James Tavernier marque souvent sur pénalty.
James Tavernier marque souvent sur pénalty.© iStock

Power Ranger

Tout géants qu’ils sont, les Rangers n’ont pourtant pas encore mangé tout leur pain noir. Les deux premières saisons en Premiership sont compliquées. Elles se concluent à chaque fois par une troisième place mais surtout par quelques traumatismes : deux défaites 5-1 et un 5-0 encaissés face à leur meilleur ennemi du Celtic, toujours prêt à enfoncer son voisin, ainsi qu’une pénible élimination lors des tours préliminaires de l’Europa League des oeuvres de l’ogre luxembourgeois du Progrès Niedercorm. Tavernier n’est pas épargné par les critiques. L’ancien attaquant du Celtic Chris Sutton le traite de serial looser dans les journaux et ses propres supporters lui reprochent de laisser des boulevards dans son dos.

Contre tout attente, à l’aube de la saison 2018-2019, le nouvel entraîneur confie au joueur anglais le brassard de capitaine. Un certain Steven Gerrard qui, pour sa première expérience en tant qu’entraîneur, rebooste toute l’équipe. Le néo-capitaine confie que son soutien « a enlevé un gros poids de mes épaules« .

Dans une dictature footballistique aussi appuyée que celle du Celtic dans la décennie 2010-2020, la révolution prend naturellement plus de temps à se mettre en place. Le vent du changement insufflé par Gerrard ne se matérialise alors « que » par deux secondes places au classement. Mais le Celtic sent le souffle de son rival, emmené par son joueur le plus à droite sur l’échiquier et auteur de 17 buts et 25 assists sur le laps de temps de cette contestation biennale.

Pas abattu pour un sou – comment être abattu par une deuxième place quand on a connu autant de galères – Tavernier remet le couvert la saison d’après avec 11 buts et 10 assists. Cette fois, le soulèvement est total, le Celtic chute de son trône en étant relégué à pas moins de 20 points de la première place. Cinq ans après le sacre en deuxième division, notre homme brandit le trophée de champion d’Ecosse, avec sans doute une pensée émue pour Chris Sutton.
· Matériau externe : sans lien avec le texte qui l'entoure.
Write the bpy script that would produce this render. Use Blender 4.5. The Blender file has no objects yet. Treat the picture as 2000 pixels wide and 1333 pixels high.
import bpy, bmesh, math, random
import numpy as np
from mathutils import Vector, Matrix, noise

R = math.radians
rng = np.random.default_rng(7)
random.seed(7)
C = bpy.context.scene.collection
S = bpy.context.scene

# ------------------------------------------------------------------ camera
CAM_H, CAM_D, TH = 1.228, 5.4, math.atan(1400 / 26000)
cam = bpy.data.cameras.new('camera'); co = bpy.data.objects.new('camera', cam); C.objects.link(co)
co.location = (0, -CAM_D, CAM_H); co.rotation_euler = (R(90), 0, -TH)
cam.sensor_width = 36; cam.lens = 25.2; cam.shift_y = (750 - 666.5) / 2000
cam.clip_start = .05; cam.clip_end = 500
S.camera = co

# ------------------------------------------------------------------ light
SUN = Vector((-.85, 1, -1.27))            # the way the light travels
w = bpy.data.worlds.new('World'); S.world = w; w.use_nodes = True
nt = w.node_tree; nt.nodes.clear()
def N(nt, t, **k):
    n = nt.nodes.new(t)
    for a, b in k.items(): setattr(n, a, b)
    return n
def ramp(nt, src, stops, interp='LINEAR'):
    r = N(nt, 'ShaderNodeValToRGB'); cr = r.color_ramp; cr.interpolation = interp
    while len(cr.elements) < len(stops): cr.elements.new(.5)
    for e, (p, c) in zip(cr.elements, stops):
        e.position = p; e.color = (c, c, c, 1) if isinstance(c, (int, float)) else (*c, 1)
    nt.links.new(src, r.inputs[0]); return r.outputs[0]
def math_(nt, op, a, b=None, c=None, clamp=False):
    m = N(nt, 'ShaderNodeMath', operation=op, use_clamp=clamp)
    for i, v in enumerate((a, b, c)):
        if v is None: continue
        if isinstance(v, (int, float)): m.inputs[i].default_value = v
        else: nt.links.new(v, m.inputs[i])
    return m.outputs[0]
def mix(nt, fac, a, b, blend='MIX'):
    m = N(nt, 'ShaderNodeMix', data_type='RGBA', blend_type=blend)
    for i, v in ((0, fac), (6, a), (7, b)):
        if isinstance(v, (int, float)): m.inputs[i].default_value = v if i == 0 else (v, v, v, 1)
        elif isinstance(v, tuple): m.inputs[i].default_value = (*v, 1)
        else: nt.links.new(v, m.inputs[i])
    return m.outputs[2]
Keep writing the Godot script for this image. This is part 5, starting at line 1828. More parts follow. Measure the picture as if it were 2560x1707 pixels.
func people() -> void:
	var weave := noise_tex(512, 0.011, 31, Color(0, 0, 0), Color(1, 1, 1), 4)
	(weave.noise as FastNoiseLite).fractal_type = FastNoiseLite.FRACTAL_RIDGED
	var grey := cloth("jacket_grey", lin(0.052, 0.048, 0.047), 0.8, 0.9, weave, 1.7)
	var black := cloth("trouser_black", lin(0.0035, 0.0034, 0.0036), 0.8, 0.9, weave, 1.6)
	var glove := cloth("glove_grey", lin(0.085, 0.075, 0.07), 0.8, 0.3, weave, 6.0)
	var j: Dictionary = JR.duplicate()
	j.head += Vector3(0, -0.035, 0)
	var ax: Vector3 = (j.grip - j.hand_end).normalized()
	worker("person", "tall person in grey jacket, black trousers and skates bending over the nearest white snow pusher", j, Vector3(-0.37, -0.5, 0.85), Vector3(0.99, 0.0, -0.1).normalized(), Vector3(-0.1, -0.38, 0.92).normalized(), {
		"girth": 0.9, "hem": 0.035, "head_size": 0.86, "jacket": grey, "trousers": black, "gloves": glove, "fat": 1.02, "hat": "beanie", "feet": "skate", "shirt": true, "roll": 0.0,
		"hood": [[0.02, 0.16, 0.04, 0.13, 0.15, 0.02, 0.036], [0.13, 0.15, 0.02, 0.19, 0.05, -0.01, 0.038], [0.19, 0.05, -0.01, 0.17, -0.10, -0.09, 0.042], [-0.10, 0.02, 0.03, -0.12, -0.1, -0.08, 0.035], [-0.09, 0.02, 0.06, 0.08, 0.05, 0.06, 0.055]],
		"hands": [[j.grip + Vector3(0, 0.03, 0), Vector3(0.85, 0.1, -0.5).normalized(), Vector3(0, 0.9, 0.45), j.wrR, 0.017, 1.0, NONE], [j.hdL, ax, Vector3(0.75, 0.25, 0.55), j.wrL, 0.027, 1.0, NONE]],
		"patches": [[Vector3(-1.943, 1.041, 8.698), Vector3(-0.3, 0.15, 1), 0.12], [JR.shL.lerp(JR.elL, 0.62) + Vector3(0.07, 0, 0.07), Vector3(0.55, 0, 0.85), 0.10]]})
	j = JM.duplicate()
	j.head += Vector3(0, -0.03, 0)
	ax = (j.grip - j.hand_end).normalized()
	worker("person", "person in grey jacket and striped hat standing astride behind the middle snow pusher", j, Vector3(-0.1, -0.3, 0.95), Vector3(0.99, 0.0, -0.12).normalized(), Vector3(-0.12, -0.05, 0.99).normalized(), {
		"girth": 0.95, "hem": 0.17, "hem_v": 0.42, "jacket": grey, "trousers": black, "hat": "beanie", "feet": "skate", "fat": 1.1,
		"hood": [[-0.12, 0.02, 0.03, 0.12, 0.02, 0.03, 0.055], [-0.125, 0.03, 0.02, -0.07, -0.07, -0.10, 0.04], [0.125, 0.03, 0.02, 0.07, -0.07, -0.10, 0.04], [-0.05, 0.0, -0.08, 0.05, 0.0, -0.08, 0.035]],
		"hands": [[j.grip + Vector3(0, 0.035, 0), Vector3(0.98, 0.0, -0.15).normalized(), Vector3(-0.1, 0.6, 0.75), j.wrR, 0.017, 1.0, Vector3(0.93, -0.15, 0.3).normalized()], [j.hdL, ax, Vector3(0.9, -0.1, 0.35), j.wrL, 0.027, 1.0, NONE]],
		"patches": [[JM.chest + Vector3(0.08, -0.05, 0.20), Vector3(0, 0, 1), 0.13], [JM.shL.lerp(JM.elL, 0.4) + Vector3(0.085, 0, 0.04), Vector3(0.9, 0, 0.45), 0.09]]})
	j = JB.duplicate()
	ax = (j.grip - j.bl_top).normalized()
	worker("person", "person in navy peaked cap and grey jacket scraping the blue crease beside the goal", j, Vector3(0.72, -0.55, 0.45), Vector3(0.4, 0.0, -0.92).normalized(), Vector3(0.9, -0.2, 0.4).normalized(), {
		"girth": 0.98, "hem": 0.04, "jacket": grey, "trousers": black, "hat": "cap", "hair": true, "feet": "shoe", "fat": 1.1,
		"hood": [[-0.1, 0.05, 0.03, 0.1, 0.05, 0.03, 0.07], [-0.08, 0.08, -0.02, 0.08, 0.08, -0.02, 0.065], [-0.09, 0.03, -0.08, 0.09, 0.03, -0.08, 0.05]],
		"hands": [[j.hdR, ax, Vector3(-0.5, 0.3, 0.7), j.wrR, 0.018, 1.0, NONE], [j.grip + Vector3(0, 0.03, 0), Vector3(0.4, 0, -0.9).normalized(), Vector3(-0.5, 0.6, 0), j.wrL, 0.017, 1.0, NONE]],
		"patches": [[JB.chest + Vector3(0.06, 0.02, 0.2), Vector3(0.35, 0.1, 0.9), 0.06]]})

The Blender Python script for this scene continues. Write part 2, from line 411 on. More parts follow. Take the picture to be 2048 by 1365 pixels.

Après les remerciements de Tavernier à Steven Gerrard, c’est au coach de rendre hommage à son capitaine : « Ses statistiques sont incroyables. J’ai évolué avec des arrières droits très offensifs comme Kyle Walker, Glen Johnson ou Steve Finann pour n’en nommer que quelques-uns, James est de cette trempe. Il crée un autre point en attaque qui permet au joueur de côté de rentrer vers l’intérieur et presque en faire un attaquant supplémentaire« .

En charge de toutes les phases arrêtées, Tavernier arrondit ses fins de mois avec quelques coups francs déposés dans la lucarne en contournant le mur comme à l’entraînement. Ajoutez à cela la transformation des penaltys. Sa patte droite n’est sans doute pas étrangère au fait que son équipe soit celle qui ait le plus marqué sur phase arrêtée la saison dernière (ils sont encore deuxièmes de ce classement pour l’exercice en cours).

Mais pas de quoi minimiser son activité sur le flanc : il en faudrait plus pour faire passer comme normaux les chiffres d’un latéral droit qui a longtemps occupé le statut de meilleur buteur du championnat la saison dernière et qui cette année encore est le défenseur le plus prolifique au monde, tous championnats confondus (en additionnant buts et assists), devant Sergio Gomez et Trent Alexander-Arnold. Pour le moment, il est tout simplement le meilleur réalisateur de cette campagne d’Europa League avec sept buts. Avant que les spécialistes ne se mettent d’accord quant à savoir si ce sont vraiment des défenseurs, Tavernier aura sans doute encore frappé.